Short problem:
Keep only the lines of the listing that include the word "this", and copy them.

Extracted entries:
>> start

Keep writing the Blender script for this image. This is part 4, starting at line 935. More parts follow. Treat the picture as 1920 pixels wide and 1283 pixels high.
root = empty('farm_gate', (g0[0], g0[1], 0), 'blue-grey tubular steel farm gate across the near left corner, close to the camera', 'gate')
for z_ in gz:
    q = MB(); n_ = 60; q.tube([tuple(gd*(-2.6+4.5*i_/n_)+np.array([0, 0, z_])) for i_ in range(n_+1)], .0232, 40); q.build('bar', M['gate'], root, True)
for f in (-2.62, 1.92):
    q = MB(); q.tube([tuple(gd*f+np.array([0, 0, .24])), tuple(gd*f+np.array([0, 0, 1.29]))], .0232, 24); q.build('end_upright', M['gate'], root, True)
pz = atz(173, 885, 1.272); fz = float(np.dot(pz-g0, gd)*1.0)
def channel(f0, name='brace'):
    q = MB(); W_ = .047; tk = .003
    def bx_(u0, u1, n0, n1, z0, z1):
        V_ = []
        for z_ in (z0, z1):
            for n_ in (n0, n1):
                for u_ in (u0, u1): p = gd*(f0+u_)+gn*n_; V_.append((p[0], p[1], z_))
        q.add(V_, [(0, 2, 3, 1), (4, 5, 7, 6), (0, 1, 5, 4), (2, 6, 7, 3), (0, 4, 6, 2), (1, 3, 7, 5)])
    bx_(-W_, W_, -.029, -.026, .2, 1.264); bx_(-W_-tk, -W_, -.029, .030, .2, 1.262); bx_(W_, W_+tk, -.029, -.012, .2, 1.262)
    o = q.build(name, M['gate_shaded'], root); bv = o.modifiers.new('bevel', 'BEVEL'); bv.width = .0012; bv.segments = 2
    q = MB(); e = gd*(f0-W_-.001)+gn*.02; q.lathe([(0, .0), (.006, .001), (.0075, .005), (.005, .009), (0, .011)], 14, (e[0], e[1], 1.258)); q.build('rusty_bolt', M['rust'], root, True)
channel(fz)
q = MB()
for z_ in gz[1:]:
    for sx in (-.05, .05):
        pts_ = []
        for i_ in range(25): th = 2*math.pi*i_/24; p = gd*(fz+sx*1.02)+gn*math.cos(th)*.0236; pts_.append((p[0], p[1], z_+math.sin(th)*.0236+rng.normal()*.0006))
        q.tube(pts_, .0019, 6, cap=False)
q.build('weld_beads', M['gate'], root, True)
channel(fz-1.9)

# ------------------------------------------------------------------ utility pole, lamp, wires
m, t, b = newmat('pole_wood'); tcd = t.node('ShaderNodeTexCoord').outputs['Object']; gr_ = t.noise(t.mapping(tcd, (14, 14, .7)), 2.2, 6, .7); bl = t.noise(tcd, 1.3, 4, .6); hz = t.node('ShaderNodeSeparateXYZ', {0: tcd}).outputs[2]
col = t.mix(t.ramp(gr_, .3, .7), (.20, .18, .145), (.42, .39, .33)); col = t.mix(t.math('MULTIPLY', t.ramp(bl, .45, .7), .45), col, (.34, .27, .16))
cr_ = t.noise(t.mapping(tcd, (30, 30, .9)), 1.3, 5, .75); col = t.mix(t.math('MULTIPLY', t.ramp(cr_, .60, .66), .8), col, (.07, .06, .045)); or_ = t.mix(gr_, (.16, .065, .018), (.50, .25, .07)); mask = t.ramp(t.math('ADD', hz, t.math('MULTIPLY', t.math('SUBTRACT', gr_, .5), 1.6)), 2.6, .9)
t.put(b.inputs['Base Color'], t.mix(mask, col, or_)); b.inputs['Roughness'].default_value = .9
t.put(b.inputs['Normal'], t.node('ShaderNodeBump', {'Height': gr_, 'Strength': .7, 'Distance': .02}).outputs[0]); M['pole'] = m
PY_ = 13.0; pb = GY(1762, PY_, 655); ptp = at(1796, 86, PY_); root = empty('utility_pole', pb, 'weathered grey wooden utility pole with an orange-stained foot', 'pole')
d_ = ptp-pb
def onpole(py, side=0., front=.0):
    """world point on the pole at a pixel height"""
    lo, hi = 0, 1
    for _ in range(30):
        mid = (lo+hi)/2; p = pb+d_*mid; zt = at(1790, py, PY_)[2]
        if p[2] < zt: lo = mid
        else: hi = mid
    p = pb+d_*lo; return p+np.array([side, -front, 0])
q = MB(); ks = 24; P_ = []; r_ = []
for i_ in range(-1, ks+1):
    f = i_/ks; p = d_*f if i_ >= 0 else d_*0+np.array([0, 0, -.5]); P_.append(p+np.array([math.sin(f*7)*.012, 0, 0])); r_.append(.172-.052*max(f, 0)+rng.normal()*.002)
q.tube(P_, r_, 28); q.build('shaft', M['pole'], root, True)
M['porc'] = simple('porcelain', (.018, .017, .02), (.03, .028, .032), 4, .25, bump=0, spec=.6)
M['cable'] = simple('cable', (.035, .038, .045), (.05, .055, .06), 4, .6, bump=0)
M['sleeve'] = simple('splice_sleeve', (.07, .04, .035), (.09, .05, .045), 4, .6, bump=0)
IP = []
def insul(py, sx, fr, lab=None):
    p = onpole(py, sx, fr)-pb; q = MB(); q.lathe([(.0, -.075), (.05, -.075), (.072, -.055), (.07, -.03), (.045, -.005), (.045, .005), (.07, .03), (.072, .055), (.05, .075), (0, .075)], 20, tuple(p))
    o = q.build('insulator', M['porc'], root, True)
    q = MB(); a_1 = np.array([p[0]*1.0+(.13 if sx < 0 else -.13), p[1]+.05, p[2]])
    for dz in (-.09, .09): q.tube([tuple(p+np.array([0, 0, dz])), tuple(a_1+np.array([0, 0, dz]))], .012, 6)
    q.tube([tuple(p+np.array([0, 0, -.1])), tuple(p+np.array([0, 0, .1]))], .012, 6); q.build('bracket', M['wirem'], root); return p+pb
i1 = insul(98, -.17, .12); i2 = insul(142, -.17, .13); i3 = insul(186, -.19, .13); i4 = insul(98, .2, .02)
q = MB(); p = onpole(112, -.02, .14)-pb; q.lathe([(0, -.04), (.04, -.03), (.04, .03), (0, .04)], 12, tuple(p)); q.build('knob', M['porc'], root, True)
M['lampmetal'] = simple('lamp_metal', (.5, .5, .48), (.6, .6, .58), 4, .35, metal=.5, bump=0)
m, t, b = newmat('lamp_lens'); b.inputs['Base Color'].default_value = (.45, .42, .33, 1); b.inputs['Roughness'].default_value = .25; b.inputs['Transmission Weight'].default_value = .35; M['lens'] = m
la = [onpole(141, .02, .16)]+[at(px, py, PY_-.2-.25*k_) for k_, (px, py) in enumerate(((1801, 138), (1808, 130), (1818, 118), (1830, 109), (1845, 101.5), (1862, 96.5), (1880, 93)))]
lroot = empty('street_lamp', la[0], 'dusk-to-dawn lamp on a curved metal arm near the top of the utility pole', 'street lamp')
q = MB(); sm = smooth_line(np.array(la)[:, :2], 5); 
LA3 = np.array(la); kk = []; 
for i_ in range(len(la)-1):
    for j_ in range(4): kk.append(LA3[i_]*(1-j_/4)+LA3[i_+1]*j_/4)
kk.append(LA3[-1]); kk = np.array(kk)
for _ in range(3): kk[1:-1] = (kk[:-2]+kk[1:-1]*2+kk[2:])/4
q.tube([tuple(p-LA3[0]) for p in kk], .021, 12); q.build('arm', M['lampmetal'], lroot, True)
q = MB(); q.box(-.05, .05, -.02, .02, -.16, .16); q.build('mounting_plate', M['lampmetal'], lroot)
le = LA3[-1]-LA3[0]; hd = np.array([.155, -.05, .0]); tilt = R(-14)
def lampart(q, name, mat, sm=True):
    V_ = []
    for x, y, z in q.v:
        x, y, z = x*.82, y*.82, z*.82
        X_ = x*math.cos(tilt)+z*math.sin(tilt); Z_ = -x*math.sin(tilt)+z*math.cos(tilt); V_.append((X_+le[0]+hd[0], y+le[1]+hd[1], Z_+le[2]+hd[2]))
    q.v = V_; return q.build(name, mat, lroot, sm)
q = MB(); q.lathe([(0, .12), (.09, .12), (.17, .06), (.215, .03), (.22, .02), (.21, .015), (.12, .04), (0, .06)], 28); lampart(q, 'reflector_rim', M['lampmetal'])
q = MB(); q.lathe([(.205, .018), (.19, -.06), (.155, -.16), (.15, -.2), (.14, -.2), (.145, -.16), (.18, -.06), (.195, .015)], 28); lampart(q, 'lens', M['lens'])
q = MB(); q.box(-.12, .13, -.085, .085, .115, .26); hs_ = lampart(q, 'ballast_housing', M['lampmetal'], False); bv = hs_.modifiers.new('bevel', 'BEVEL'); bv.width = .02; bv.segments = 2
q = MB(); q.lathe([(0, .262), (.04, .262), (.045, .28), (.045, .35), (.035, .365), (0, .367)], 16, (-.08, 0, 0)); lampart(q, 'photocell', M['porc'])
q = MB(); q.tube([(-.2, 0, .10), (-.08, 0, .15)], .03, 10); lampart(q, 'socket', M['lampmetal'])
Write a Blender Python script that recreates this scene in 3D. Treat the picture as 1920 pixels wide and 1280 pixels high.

>> end

Exercise answer:
Keep writing the Blender script for this image. This is part 4, starting at line 935. More parts follow. Treat the picture as 1920 pixels wide and 1283 pixels high.
Write a Blender Python script that recreates this scene in 3D. Treat the picture as 1920 pixels wide and 1280 pixels high.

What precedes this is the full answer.